→ **Prompt**
Beginning with the first line of the data below, extract each line up to and including the one containing "sign_part('bolted_plate', bm, steel)". Copy them exactly and add nothing.

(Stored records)
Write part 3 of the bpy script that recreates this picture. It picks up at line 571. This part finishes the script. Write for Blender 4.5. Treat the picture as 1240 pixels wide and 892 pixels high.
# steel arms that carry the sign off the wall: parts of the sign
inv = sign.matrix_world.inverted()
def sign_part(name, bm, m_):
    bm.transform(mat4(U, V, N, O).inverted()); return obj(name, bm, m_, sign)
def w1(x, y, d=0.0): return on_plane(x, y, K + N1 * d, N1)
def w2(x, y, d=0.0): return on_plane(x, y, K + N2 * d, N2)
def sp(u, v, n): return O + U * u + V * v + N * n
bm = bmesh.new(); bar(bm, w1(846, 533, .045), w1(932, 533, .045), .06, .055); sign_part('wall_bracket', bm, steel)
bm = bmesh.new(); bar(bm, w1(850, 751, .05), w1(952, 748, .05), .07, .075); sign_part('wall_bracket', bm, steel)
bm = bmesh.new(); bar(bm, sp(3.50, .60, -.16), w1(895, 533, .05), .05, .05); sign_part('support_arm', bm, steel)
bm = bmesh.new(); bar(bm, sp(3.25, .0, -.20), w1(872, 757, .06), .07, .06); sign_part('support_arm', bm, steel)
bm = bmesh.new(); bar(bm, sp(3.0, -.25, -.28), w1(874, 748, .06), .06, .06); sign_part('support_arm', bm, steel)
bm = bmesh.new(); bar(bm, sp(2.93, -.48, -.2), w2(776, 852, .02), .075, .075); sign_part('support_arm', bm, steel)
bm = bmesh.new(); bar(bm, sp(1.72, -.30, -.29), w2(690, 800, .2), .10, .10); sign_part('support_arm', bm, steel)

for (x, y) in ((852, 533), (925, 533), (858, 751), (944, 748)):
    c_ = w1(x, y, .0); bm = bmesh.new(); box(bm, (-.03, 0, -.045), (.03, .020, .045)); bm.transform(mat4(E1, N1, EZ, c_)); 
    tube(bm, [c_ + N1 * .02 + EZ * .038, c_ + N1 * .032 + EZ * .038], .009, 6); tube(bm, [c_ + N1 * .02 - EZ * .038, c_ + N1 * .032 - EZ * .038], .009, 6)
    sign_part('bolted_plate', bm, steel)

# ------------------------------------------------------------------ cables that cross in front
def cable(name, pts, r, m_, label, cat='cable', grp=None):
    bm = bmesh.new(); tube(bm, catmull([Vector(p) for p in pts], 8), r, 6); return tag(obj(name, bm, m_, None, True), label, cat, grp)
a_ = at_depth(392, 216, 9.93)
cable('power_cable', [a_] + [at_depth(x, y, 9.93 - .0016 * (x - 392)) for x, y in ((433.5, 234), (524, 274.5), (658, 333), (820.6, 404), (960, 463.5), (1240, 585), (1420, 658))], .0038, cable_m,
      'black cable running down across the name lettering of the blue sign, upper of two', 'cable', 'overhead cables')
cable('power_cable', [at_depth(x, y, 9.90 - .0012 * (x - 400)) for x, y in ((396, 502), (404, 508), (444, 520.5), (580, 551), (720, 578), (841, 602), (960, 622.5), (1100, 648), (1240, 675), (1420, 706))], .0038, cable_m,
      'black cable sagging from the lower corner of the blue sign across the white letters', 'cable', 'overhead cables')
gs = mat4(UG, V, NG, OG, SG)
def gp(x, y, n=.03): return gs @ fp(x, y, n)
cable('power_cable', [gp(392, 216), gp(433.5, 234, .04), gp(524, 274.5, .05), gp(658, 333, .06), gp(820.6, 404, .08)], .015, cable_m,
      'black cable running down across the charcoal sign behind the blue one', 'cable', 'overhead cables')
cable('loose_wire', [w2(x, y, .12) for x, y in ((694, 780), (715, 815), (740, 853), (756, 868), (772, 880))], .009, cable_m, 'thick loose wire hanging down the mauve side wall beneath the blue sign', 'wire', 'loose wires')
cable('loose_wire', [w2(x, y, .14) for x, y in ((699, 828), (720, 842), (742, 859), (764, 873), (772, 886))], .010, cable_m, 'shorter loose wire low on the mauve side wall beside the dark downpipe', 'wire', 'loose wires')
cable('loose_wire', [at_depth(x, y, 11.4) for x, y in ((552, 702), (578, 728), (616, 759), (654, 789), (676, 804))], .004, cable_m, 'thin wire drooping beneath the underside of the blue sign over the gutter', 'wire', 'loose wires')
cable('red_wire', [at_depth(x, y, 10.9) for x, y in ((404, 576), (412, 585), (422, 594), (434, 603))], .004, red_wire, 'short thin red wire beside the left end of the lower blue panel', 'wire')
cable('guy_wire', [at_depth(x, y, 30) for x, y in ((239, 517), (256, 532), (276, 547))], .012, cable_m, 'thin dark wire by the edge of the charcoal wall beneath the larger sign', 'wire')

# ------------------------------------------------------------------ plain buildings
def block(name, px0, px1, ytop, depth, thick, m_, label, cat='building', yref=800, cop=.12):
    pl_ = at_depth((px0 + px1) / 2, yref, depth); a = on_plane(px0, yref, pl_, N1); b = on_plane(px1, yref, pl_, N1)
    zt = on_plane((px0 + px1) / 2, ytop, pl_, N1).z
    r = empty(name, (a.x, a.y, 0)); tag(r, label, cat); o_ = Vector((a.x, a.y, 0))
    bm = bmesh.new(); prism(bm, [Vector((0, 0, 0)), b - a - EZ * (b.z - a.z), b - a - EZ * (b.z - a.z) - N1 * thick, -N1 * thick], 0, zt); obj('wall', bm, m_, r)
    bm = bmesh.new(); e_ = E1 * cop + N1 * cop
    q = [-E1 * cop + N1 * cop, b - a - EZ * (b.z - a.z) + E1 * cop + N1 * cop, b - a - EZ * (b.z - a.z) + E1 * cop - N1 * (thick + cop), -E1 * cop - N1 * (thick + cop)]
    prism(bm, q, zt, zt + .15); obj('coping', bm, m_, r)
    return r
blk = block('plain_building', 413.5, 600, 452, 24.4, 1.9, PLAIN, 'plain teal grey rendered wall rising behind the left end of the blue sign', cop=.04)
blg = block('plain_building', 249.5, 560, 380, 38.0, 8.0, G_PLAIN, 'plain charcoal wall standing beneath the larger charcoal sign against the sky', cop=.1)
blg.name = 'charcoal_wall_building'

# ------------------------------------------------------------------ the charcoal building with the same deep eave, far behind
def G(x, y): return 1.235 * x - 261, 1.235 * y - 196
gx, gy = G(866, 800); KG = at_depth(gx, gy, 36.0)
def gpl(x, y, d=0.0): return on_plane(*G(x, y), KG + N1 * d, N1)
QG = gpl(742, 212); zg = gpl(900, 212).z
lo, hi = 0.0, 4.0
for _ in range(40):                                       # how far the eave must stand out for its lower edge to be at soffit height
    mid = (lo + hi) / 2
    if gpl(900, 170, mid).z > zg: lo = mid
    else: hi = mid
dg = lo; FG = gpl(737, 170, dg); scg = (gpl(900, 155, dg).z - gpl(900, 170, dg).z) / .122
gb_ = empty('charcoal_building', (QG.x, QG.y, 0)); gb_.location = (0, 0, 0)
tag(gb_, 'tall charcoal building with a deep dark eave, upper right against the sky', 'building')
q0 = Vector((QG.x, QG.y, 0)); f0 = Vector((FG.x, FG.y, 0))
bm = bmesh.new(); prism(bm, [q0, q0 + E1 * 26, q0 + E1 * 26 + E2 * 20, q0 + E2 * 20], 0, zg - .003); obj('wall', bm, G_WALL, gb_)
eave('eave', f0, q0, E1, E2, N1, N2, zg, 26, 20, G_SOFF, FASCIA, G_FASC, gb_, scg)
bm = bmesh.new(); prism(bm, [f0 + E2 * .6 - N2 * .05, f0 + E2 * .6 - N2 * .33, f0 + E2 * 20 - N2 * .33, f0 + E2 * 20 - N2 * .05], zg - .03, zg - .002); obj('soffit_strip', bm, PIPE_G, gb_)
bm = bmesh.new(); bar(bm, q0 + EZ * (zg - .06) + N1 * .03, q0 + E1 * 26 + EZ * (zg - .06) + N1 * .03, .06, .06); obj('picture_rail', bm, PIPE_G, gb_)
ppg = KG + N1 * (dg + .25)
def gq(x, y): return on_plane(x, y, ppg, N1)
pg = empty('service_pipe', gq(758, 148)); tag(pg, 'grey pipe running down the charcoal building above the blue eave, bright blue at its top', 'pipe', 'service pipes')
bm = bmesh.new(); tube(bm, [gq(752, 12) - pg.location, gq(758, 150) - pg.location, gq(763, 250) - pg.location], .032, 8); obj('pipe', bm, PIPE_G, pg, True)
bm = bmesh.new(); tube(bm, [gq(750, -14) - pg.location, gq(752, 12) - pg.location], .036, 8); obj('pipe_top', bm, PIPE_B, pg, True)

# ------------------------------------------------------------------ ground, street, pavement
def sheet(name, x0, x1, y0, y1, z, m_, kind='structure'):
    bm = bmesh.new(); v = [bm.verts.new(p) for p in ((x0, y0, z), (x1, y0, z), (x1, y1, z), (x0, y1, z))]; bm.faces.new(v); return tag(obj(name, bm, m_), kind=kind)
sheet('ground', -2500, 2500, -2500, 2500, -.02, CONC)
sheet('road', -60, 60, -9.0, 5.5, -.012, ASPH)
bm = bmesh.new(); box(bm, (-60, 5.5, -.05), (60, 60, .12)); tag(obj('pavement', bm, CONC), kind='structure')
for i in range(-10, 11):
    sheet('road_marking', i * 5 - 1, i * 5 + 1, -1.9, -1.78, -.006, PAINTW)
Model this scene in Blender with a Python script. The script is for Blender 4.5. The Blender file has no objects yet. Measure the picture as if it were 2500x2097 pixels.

→ **Complete response**
Write part 3 of the bpy script that recreates this picture. It picks up at line 571. This part finishes the script. Write for Blender 4.5. Treat the picture as 1240 pixels wide and 892 pixels high.
# steel arms that carry the sign off the wall: parts of the sign
inv = sign.matrix_world.inverted()
def sign_part(name, bm, m_):
    bm.transform(mat4(U, V, N, O).inverted()); return obj(name, bm, m_, sign)
def w1(x, y, d=0.0): return on_plane(x, y, K + N1 * d, N1)
def w2(x, y, d=0.0): return on_plane(x, y, K + N2 * d, N2)
def sp(u, v, n): return O + U * u + V * v + N * n
bm = bmesh.new(); bar(bm, w1(846, 533, .045), w1(932, 533, .045), .06, .055); sign_part('wall_bracket', bm, steel)
bm = bmesh.new(); bar(bm, w1(850, 751, .05), w1(952, 748, .05), .07, .075); sign_part('wall_bracket', bm, steel)
bm = bmesh.new(); bar(bm, sp(3.50, .60, -.16), w1(895, 533, .05), .05, .05); sign_part('support_arm', bm, steel)
bm = bmesh.new(); bar(bm, sp(3.25, .0, -.20), w1(872, 757, .06), .07, .06); sign_part('support_arm', bm, steel)
bm = bmesh.new(); bar(bm, sp(3.0, -.25, -.28), w1(874, 748, .06), .06, .06); sign_part('support_arm', bm, steel)
bm = bmesh.new(); bar(bm, sp(2.93, -.48, -.2), w2(776, 852, .02), .075, .075); sign_part('support_arm', bm, steel)
bm = bmesh.new(); bar(bm, sp(1.72, -.30, -.29), w2(690, 800, .2), .10, .10); sign_part('support_arm', bm, steel)

for (x, y) in ((852, 533), (925, 533), (858, 751), (944, 748)):
    c_ = w1(x, y, .0); bm = bmesh.new(); box(bm, (-.03, 0, -.045), (.03, .020, .045)); bm.transform(mat4(E1, N1, EZ, c_)); 
    tube(bm, [c_ + N1 * .02 + EZ * .038, c_ + N1 * .032 + EZ * .038], .009, 6); tube(bm, [c_ + N1 * .02 - EZ * .038, c_ + N1 * .032 - EZ * .038], .009, 6)
    sign_part('bolted_plate', bm, steel)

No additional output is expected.